» **WHAT THE EXERCISE ASKS**: From the listing below, pick out each line with the word "follow".
=======
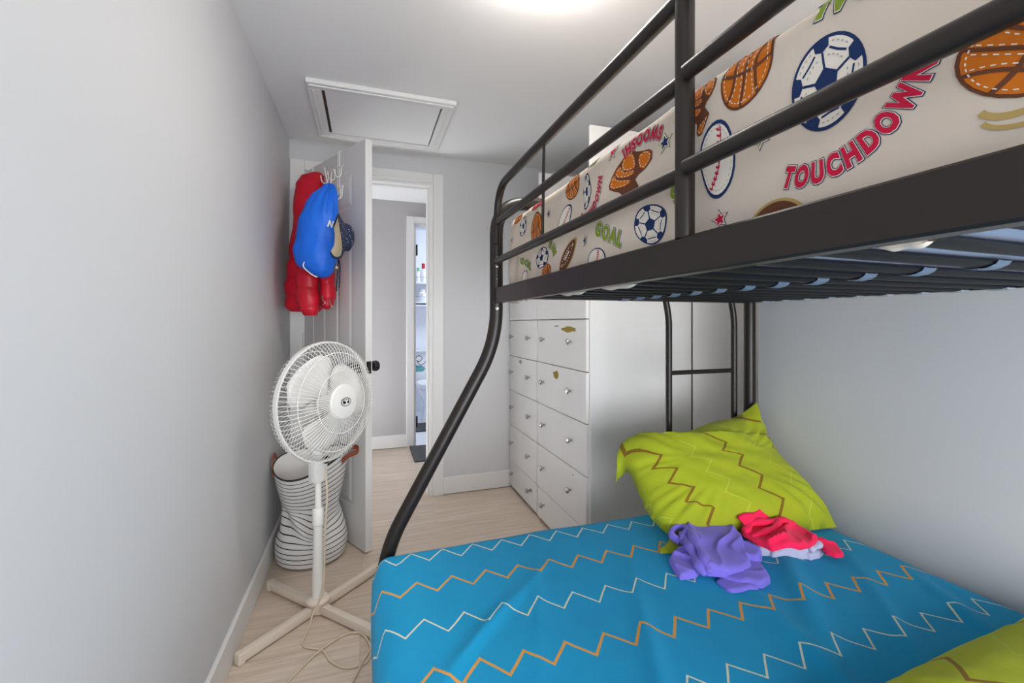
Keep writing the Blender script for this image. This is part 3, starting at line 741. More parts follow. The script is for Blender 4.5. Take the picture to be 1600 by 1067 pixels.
for i in range(9):
    MB().box(.05, XF-.008, -.5+i*.22, -.5+i*.22+.05, .222, .236, .001).build('lower_slat', m_slat, bed)

# ------------------------------------------------------------------ mattresses
def gridbox(x0, x1, y0, y1, z0, z1, nx, ny, nz, r, disp=None, rc=None):
    """rounded box on a surface lattice; rc: plan-corner radius; disp(p, n) moves a point"""
    idx = {}; b = MB(); P0 = []
    def vid(i, j, k):
        t = (i, j, k)
        if t not in idx:
            idx[t] = len(P0); P0.append(Vector((x0+(x1-x0)*i/nx, y0+(y1-y0)*j/ny, z0+(z1-z0)*k/nz)))
        return idx[t]
    fs = []
    for i in range(nx):
        for j in range(ny):
            fs.append((vid(i, j, nz), vid(i+1, j, nz), vid(i+1, j+1, nz), vid(i, j+1, nz)))
            fs.append((vid(i, j, 0), vid(i, j+1, 0), vid(i+1, j+1, 0), vid(i+1, j, 0)))
    for i in range(nx):
        for k in range(nz):
            fs.append((vid(i, 0, k), vid(i+1, 0, k), vid(i+1, 0, k+1), vid(i, 0, k+1)))
            fs.append((vid(i, ny, k), vid(i, ny, k+1), vid(i+1, ny, k+1), vid(i+1, ny, k)))
    for j in range(ny):
        for k in range(nz):
            fs.append((vid(0, j, k), vid(0, j, k+1), vid(0, j+1, k+1), vid(0, j+1, k)))
            fs.append((vid(nx, j, k), vid(nx, j+1, k), vid(nx, j+1, k+1), vid(nx, j, k+1)))
    vs = []; uv = []
    for p in P0:
        ov = Vector((p.x, p.y))
        if p.x <= x0+1e-6: ov.x -= z1-p.z
        if p.y >= y1-1e-6: ov.y += z1-p.z
        p = p.copy()
        if rc:
            q = Vector((min(max(p.x, x0+rc), x1-rc), min(max(p.y, y0+rc), y1-rc)))
            d = Vector((p.x, p.y))-q
            if d.x and d.y:
                m = max(abs(d.x), abs(d.y)); d2 = d*(m/d.length); p.x, p.y = q.x+d2.x, q.y+d2.y
        c = Vector((min(max(p.x, x0+r), x1-r), min(max(p.y, y0+r), y1-r), min(max(p.z, z0+r), z1-r)))
        d = p-c; n = Vector((0, 0, 1))
        if d.length > 1e-7:
            n = d.normalized(); p = c+n*min(r, max(abs(d.x), abs(d.y), abs(d.z)))
            p = c+n*r if max(abs(d.x), abs(d.y), abs(d.z)) > r-1e-5 else p
        if disp: p = disp(p, n)
        vs.append(p); uv.append((ov.x, ov.y))
    return b.add(vs, fs, 0, uv)
UX0, UX1, UZ0, UZ1, UR = .428, 1.40, 1.2125, 1.452, .032
def wave(y, z):
    w = .003*math.sin(8*y+4*z)+.0022*math.sin(21*y-13*z+1)+.007*noise.noise(Vector((y*6, z*9, 2)))+.002*noise.noise(Vector((y*17+z*8, z*14, 5)))
    e = max(0, y-1.02)
    return w+e*.018*math.sin(70*y+26*z)*(.6+.4*math.sin(40*z))
def sheetx(y, z):
    d = 0; w = 1
    for zc, sg in ((UZ1-UR, 1), (UZ0+UR, -1)):
        t = (z-zc)*sg
        if t > 0: t = min(t, UR*.995); q = math.sqrt(UR*UR-t*t); d = UR-q; w = q/UR
    return UX0+d+wave(y, z)*w
um = thing('upper_mattress', 'upper bunk mattress in a cream sheet printed with sports balls and words', 'mattress', (.91, .38, UZ0))
def ud(p, n):
    if n.x < 0: p = p+Vector((wave(p.y, p.z)*-n.x, 0, 0))
    if n.z > .5: p.z += .003*noise.noise(Vector((p.x*5, p.y*5, 0)))
    return p
b = gridbox(UX0, UX1, Y0+.05, 1.325, UZ0, UZ1, 20, 170, 26, UR, ud)
b.build('fitted_sheet', m_sheet, um, smooth=70)
MB().box(UX0+.06, UX1-.06, Y0+.1, 1.28, UZ0-.0015, UZ0+.01).build('mattress_base', m_mattb, um)
# loose hems of the sheet poking out below the side rail
for (ya, yb, dz) in ((.222, .256, .0045), (.62, .72, .005), (.80, .90, .005), (1.19, 1.27, .008)):
    vs = []; n = 14
    for i in range(n+1):
        t = i/n; y = ya+(yb-ya)*t; h = dz*math.sin(PI*t)**.6*(1+.3*math.sin(9*t))
        for (xx, zz) in ((.416, 1.2085), (.4165, 1.184-h*.5), (.424, 1.1845-h), (.430, 1.1872-h*.6), (.438, 1.190)): vs.append((xx, y, zz))
    MB().add(vs, [(i*5+j, i*5+j+1, i*5+j+6, i*5+j+5) for i in range(n) for j in range(4)]).build('sheet_hem', m_sheet, um, smooth=80)

# prints on the sheet: flat ink shapes that follow the cloth
def ell(cx, cy, rx, ry, n=26, a0=0, a1=2*PI): return [(cx+rx*math.cos(a0+(a1-a0)*j/n), cy+ry*math.sin(a0+(a1-a0)*j/n)) for j in range(n)]
def stroke(pts, w):
    L = []; R = []
    for i, p in enumerate(pts):
        a = pts[max(i-1, 0)]; c = pts[min(i+1, len(pts)-1)]; dx, dy = c[0]-a[0], c[1]-a[1]; l = math.hypot(dx, dy) or 1
        L.append((p[0]-dy/l*w/2, p[1]+dx/l*w/2)); R.append((p[0]+dy/l*w/2, p[1]-dx/l*w/2))
    return [[L[i], L[i+1], R[i+1], R[i]] for i in range(len(pts)-1)]
def dashes(pts, w, on=1):
    q = stroke(pts, w); return [f for i, f in enumerate(q) if i % 2 == 0]
def arc(cx, cy, rx, ry, a, c, n=16): return [(cx+rx*math.cos(math.radians(a+(c-a)*j/n)), cy+ry*math.sin(math.radians(a+(c-a)*j/n))) for j in range(n+1)]
def star(r, ri=.42, rot=90): return [(r*(1 if k % 2 == 0 else ri)*math.cos(math.radians(rot+36*k)), r*(1 if k % 2 == 0 else ri)*math.sin(math.radians(rot+36*k))) for k in range(10)]
def starp(r, rot=90):
    s = star(r, .45, rot); return [[(0, 0), s[i], s[(i+1) % 10]] for i in range(10)]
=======
» **SOLUTION BELOW**:
Keep writing the Blender script for this image. This is part 3, starting at line 741. More parts follow. The script is for Blender 4.5. Take the picture to be 1600 by 1067 pixels.
# prints on the sheet: flat ink shapes that follow the cloth